PICNIC 01Not your ordinary PICNIC:  that’s the tagline I found plastered all over the Westergasfabriek terrain during PINIC ’09. And PICNIC indeed is something quite out of the ordinary. 

I arrived Wednesday around 11:00am, a few hours before the official opening of the conference part of PICNIC, which meant that I could take some time to explore the impressive central area of the festival, the PICNIC club. A place to meet, to eat, to tweet (there was a Twitter tree set up in the main area, with UTP cables hanging down its branches) and to look at all the interesting stuff that PICNIC’s official partners, including UPC and Microsoft, were showing off.

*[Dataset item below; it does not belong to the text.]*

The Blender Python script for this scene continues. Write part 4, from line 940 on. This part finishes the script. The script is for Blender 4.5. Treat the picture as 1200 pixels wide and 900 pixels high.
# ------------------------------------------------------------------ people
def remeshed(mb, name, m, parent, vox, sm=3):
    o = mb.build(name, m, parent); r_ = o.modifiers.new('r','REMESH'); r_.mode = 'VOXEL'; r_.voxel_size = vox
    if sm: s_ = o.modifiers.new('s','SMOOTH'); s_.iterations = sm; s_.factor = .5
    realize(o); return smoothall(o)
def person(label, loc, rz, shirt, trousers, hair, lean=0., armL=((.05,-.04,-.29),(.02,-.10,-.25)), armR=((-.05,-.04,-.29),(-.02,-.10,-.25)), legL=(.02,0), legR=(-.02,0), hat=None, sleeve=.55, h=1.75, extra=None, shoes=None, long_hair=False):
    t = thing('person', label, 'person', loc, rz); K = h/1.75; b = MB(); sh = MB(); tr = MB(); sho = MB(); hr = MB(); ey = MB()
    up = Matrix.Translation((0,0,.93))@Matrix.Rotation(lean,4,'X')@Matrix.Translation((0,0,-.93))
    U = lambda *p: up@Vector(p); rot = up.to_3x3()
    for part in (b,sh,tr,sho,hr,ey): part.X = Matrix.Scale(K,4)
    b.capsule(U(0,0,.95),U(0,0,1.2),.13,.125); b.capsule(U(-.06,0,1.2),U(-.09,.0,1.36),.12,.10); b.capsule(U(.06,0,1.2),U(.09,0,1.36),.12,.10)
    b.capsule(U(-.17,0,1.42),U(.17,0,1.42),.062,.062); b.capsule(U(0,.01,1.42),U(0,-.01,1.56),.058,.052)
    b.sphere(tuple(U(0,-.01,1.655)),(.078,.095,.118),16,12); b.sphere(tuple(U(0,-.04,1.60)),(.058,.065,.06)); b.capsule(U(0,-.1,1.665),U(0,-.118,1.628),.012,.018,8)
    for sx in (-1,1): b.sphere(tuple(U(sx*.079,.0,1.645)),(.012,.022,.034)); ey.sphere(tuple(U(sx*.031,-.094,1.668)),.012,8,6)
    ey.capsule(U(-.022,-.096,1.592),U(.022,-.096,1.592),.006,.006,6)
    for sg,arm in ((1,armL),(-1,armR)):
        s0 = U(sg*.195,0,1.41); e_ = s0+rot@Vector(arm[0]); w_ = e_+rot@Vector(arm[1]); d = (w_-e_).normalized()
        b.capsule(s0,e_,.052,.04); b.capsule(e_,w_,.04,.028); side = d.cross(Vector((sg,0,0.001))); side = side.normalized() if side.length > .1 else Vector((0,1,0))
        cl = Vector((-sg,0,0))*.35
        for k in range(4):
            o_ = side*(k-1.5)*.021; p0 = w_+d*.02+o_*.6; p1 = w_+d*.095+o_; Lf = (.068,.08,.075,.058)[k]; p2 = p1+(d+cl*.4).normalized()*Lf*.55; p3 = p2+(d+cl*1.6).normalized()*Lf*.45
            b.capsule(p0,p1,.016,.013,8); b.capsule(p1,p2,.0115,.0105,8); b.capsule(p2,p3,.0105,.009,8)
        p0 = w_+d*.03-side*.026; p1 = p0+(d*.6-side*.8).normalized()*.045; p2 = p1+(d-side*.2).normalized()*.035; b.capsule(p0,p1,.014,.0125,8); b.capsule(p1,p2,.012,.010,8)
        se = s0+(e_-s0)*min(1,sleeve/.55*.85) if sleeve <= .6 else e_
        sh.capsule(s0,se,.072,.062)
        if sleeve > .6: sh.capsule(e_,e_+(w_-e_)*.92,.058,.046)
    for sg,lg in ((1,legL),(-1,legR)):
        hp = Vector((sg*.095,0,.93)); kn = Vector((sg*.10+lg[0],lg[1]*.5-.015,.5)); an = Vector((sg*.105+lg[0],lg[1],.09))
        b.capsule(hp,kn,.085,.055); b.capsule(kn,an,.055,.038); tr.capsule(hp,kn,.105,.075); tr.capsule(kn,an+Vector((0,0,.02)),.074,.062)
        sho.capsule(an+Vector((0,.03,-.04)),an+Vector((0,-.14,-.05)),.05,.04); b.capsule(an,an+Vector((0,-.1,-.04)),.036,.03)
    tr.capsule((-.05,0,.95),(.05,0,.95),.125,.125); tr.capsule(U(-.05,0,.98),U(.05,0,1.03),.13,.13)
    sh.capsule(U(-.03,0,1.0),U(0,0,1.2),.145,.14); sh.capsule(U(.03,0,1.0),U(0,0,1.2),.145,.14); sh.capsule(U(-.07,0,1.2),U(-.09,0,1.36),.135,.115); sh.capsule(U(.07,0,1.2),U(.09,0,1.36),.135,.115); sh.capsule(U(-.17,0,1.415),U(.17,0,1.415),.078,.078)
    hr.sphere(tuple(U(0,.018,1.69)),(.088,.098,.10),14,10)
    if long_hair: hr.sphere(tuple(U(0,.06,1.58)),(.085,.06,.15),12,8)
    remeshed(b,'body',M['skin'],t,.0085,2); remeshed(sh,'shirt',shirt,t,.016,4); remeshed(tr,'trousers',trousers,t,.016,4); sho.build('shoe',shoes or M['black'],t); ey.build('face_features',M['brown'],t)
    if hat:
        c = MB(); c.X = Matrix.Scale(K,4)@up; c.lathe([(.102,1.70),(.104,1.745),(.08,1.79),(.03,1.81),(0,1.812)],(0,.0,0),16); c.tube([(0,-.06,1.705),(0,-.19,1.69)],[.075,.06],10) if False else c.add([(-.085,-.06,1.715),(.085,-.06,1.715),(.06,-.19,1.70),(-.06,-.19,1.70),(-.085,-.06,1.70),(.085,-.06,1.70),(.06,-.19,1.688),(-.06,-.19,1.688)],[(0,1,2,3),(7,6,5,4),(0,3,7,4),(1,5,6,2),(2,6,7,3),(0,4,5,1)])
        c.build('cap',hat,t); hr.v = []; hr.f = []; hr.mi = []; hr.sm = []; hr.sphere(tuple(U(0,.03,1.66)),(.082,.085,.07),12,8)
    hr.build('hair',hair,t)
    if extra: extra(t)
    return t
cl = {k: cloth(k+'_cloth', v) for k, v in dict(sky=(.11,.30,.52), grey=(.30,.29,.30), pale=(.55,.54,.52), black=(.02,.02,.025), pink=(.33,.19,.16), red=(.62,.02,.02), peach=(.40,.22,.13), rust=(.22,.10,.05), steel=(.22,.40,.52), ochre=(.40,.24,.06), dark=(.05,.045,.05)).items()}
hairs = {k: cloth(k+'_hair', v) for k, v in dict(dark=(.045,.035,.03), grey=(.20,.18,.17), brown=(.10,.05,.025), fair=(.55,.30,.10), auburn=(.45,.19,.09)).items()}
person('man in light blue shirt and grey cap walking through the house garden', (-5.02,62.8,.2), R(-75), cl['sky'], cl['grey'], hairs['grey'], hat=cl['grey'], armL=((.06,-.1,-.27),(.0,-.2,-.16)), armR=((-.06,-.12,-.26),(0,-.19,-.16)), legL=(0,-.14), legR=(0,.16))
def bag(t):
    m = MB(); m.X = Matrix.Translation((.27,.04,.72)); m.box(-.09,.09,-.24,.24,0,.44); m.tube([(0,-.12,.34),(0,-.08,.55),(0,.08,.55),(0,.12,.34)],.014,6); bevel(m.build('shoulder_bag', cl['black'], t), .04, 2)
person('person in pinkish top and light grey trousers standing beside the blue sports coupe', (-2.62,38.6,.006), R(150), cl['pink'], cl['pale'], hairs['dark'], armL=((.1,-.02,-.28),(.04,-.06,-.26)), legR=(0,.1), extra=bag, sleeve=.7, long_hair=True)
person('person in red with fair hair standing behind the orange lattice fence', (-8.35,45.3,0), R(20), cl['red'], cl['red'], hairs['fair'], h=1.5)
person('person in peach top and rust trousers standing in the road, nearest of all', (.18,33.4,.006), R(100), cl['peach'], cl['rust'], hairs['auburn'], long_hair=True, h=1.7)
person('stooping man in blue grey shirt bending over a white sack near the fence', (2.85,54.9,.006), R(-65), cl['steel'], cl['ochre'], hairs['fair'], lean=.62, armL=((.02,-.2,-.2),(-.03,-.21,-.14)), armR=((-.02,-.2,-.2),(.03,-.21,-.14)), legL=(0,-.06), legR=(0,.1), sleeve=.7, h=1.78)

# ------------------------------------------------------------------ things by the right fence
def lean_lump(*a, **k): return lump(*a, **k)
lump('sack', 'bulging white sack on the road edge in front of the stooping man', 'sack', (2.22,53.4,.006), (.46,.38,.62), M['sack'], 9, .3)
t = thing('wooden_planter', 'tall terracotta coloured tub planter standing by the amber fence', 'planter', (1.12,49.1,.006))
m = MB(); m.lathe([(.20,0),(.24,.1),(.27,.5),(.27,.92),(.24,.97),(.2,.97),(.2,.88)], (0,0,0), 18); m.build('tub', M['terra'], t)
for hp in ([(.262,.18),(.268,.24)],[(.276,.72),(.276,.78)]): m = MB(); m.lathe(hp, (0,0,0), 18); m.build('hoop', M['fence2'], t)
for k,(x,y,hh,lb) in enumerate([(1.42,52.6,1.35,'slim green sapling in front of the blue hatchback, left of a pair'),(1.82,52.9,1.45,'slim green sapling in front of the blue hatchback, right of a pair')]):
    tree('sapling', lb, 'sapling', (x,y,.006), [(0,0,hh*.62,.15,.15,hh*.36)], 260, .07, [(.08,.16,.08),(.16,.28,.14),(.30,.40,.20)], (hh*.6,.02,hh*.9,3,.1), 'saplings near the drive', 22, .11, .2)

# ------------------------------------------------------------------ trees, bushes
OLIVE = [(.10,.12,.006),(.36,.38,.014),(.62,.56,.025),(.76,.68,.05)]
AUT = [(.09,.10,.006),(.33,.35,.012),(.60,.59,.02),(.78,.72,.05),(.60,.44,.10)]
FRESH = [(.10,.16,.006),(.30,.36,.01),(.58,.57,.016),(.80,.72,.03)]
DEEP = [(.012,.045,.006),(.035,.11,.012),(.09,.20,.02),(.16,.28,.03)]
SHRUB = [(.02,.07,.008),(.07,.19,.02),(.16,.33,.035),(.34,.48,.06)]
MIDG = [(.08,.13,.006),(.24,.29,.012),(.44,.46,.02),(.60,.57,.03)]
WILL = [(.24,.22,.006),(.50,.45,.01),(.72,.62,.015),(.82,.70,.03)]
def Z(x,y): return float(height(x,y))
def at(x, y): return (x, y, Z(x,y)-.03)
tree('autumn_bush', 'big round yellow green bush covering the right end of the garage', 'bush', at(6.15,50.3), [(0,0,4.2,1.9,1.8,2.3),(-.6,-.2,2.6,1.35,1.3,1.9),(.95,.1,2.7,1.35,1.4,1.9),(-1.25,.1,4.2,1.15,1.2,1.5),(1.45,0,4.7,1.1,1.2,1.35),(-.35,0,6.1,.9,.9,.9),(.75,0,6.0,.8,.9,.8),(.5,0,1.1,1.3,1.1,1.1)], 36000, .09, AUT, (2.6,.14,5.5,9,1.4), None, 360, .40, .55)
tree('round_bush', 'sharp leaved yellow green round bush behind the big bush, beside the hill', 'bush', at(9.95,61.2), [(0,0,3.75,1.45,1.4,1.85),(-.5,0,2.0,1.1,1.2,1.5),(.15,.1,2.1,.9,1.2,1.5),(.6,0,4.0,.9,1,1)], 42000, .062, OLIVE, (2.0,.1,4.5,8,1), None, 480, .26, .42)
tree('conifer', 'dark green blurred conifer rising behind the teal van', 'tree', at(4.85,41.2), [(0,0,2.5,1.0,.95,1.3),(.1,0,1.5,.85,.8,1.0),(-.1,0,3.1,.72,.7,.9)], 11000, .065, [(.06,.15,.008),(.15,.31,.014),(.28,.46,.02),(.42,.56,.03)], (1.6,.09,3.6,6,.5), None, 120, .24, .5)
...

The area was brimming with activity. During the morning, several sessions of PICNIC Young had already started, which is a collection of workshops and seminars for teachers and students, exploring technology and creativity and their possible adaptation to school programs. PICNIC Young is only one of many “tracks” running alongside the main conference schedule of PICNIC, and if you wanted to cover all of it, you would need at least 5 or 6 people on the ground.

Other interesting events were also already going on at the various PICNIC Labs that were scattered among the conference area, like the Digital City Special, or the Augmented City Lab, exploring present and near-future adaptation of various mobile augmented reality technologies. I did not attend any of these sessions, but if you’re interested in what augmented reality can do today, check out the iPhone 3GS app that the folks at Layar have launched at PICNIC.

The main conference has a different theme for each of its three days. The first day’s theme was “Turning Points”, focusing on social changes that have their impact on society and social media, and kicked off with a familiar face: Israeli conductor Itay Talgam. I had heard Talgam speak at PICNIC last year and his ideas on leadership really stuck with me. The one-liner he kicked his talk off with this year: “In these times of insecurity and crisis, people are sick of leaders. It’s about communities now.”